- **Problem**
Write out exactly the lines below that run from the one containing "M_UNDER = material('dark_lamp_underside', 0.02, 0.03, 16.0, 0.5)" through the one containing "M_CONC = material('concrete', 0.25, 0.36, 4.0, 0.9)", both included, with no other lines.
#####
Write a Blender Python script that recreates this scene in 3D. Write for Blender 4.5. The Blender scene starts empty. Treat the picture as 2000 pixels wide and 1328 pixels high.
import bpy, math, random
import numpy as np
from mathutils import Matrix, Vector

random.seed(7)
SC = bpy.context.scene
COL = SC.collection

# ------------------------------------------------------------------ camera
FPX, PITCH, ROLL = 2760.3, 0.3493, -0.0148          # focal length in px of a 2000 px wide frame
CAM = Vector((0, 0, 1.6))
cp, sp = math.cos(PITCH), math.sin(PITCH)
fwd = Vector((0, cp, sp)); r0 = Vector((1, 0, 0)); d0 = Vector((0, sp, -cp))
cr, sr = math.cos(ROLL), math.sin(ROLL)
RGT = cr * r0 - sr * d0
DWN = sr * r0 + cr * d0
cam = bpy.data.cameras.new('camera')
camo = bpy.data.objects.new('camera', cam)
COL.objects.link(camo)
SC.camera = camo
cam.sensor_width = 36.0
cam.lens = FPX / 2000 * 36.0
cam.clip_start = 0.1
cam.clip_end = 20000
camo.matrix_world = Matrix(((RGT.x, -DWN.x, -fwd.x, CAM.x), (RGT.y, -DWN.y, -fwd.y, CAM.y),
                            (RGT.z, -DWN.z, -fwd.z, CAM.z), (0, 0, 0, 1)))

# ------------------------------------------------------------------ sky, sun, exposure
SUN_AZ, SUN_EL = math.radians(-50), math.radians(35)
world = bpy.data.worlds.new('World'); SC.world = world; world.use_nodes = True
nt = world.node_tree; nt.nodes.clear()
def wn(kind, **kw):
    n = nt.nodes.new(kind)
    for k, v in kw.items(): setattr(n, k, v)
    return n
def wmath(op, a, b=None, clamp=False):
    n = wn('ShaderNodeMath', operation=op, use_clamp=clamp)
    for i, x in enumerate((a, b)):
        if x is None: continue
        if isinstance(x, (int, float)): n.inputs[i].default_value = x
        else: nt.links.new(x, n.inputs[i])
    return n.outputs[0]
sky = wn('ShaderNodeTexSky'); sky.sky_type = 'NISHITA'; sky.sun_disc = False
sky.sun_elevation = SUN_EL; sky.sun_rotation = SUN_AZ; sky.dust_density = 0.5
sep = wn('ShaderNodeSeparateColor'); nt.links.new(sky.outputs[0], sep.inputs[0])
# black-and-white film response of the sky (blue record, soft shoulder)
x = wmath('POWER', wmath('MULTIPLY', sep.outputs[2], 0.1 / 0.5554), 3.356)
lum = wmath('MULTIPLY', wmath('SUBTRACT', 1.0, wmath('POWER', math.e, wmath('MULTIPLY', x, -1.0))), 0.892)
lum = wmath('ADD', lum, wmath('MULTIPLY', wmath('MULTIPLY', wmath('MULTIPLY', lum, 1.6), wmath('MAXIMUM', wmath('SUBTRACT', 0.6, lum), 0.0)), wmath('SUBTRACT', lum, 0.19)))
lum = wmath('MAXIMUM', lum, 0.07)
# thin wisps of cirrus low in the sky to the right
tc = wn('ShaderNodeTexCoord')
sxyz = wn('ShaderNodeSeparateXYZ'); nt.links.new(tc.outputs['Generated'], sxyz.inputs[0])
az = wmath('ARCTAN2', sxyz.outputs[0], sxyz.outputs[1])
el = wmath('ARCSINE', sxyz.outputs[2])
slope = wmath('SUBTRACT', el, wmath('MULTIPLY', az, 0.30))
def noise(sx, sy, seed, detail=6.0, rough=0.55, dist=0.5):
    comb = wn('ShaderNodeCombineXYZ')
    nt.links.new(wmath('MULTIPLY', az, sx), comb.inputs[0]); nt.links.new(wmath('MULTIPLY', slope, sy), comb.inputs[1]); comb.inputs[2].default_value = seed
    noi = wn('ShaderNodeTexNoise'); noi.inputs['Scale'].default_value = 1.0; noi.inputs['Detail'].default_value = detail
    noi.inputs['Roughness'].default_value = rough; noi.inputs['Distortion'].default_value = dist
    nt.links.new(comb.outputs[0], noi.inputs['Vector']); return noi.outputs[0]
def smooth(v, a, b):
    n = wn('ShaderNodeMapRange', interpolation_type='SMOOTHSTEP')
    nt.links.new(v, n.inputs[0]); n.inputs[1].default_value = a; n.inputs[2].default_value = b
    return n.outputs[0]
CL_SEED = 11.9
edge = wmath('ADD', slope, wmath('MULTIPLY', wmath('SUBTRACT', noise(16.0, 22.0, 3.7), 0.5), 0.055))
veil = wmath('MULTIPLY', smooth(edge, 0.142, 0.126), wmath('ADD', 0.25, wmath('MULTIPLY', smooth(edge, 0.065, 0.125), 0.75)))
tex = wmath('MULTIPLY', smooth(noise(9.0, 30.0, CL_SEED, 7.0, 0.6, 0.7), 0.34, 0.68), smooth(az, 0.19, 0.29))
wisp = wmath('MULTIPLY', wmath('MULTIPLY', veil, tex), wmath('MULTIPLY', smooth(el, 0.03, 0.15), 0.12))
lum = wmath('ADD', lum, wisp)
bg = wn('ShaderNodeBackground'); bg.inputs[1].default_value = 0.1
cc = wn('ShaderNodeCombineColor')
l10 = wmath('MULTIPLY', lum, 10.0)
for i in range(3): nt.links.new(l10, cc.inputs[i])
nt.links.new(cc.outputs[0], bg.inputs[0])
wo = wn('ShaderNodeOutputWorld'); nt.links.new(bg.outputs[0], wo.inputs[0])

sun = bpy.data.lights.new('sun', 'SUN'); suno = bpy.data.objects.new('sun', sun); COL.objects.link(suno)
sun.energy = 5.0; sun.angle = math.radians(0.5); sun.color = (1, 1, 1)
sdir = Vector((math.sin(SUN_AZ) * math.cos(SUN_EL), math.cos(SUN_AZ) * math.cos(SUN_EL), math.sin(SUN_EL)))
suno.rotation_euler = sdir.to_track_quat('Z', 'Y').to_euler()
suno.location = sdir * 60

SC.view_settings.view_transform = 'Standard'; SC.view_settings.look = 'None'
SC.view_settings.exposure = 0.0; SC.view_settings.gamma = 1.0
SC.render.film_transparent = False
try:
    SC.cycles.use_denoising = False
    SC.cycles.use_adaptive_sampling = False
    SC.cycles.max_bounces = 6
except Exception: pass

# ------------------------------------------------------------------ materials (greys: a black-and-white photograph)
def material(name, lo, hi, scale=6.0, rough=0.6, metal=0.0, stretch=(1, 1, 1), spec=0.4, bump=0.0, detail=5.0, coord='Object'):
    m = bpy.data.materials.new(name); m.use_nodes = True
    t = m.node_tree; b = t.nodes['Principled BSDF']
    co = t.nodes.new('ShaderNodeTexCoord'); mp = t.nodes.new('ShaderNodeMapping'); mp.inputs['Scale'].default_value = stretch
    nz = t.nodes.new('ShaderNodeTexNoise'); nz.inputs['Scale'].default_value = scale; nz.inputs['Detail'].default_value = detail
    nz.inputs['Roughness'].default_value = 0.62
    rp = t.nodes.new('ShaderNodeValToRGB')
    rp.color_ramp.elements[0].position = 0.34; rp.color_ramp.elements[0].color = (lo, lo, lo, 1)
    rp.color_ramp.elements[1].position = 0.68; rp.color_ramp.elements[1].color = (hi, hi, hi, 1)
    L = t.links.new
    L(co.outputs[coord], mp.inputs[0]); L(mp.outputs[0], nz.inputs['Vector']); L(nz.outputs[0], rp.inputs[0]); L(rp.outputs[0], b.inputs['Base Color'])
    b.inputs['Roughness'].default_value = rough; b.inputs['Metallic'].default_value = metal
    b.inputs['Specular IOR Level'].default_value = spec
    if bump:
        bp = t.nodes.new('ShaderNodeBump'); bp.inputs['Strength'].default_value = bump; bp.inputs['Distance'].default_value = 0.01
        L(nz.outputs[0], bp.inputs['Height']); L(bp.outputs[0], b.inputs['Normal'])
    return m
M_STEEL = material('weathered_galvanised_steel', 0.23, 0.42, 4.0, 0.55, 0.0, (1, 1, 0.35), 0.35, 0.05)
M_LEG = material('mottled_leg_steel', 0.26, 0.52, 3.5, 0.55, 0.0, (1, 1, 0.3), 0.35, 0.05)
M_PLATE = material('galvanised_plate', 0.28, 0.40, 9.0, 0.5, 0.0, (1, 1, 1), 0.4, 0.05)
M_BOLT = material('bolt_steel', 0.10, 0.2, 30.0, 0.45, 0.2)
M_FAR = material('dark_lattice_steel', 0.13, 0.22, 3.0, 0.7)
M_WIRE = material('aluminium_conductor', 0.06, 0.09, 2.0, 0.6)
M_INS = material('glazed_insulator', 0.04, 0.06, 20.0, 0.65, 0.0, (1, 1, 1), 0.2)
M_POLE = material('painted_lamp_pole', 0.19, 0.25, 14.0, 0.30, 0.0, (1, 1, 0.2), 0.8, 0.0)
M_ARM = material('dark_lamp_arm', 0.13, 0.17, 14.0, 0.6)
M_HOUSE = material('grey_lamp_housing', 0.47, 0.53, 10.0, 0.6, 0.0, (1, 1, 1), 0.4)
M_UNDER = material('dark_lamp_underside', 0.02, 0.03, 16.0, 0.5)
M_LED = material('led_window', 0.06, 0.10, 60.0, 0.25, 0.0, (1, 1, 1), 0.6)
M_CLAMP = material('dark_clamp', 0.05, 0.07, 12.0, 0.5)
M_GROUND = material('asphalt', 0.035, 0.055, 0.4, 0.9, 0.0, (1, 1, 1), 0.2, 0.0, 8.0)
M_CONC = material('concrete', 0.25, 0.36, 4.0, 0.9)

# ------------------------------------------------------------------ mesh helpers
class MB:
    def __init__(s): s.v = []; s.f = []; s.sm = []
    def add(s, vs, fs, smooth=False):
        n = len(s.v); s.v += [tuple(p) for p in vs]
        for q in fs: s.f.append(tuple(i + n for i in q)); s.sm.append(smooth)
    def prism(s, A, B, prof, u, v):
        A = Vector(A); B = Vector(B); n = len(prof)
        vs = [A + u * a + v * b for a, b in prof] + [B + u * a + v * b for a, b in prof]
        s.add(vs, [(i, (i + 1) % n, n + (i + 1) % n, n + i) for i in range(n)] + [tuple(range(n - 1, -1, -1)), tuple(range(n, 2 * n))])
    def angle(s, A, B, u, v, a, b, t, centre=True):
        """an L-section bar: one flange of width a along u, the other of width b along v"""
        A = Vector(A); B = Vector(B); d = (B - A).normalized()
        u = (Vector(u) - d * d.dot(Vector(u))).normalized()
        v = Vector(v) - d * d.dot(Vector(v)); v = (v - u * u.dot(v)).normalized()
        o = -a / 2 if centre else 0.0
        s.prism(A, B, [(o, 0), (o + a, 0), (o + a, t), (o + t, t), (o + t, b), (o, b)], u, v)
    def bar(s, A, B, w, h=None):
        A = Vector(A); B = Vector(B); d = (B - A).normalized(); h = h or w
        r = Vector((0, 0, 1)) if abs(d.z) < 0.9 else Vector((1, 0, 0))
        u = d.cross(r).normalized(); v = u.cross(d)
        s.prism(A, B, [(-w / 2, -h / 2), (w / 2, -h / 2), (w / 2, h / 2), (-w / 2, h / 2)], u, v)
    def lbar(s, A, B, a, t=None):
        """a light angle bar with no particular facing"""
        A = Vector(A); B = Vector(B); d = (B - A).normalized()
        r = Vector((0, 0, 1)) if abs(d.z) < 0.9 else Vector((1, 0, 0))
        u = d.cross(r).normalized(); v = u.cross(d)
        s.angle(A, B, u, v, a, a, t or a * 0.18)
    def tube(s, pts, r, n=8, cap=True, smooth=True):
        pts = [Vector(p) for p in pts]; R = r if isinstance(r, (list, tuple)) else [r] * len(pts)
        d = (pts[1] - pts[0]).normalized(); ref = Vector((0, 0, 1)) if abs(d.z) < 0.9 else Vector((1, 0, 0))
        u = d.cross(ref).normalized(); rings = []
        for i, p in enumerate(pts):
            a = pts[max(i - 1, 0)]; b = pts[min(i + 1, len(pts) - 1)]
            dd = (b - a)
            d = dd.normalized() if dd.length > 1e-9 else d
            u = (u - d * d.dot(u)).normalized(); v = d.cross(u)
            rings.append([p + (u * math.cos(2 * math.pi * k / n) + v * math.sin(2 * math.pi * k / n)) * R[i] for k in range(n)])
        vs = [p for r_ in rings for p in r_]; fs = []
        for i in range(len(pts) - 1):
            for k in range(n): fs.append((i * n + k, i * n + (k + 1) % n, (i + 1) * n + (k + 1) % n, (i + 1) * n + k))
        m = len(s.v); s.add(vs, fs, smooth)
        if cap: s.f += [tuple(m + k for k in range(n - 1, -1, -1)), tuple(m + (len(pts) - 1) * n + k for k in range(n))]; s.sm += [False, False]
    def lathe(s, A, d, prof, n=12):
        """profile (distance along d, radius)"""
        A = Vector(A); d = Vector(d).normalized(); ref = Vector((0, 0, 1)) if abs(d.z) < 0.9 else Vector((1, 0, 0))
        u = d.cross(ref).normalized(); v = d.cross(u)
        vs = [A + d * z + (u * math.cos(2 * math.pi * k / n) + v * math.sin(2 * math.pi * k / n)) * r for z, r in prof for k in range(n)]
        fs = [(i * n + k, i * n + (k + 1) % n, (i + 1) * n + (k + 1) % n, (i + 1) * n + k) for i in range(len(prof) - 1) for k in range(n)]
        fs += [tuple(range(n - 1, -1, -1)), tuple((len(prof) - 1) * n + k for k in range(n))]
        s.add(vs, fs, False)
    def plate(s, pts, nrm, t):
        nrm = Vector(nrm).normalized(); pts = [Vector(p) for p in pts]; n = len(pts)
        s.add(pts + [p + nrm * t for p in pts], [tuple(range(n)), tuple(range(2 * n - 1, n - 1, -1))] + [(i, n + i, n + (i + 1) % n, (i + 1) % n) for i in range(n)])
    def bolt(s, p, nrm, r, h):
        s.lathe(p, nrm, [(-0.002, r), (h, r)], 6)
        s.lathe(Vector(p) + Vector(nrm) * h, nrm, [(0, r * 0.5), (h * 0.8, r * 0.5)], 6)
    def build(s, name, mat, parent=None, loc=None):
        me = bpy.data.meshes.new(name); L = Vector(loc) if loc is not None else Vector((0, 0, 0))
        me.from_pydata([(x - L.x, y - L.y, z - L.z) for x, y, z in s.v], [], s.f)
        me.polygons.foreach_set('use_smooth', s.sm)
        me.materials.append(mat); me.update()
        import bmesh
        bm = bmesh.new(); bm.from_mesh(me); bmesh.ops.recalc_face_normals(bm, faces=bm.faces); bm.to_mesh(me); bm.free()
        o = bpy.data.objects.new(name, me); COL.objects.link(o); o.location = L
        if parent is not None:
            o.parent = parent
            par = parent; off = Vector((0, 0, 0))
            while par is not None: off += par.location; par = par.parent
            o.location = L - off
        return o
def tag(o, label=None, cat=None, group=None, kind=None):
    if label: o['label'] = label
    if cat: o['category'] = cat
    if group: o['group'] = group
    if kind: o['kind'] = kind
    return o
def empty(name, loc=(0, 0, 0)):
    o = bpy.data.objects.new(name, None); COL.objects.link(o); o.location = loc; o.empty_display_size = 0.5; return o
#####
- **Solution**
M_UNDER = material('dark_lamp_underside', 0.02, 0.03, 16.0, 0.5)
M_LED = material('led_window', 0.06, 0.10, 60.0, 0.25, 0.0, (1, 1, 1), 0.6)
M_CLAMP = material('dark_clamp', 0.05, 0.07, 12.0, 0.5)
M_GROUND = material('asphalt', 0.035, 0.055, 0.4, 0.9, 0.0, (1, 1, 1), 0.2, 0.0, 8.0)
M_CONC = material('concrete', 0.25, 0.36, 4.0, 0.9)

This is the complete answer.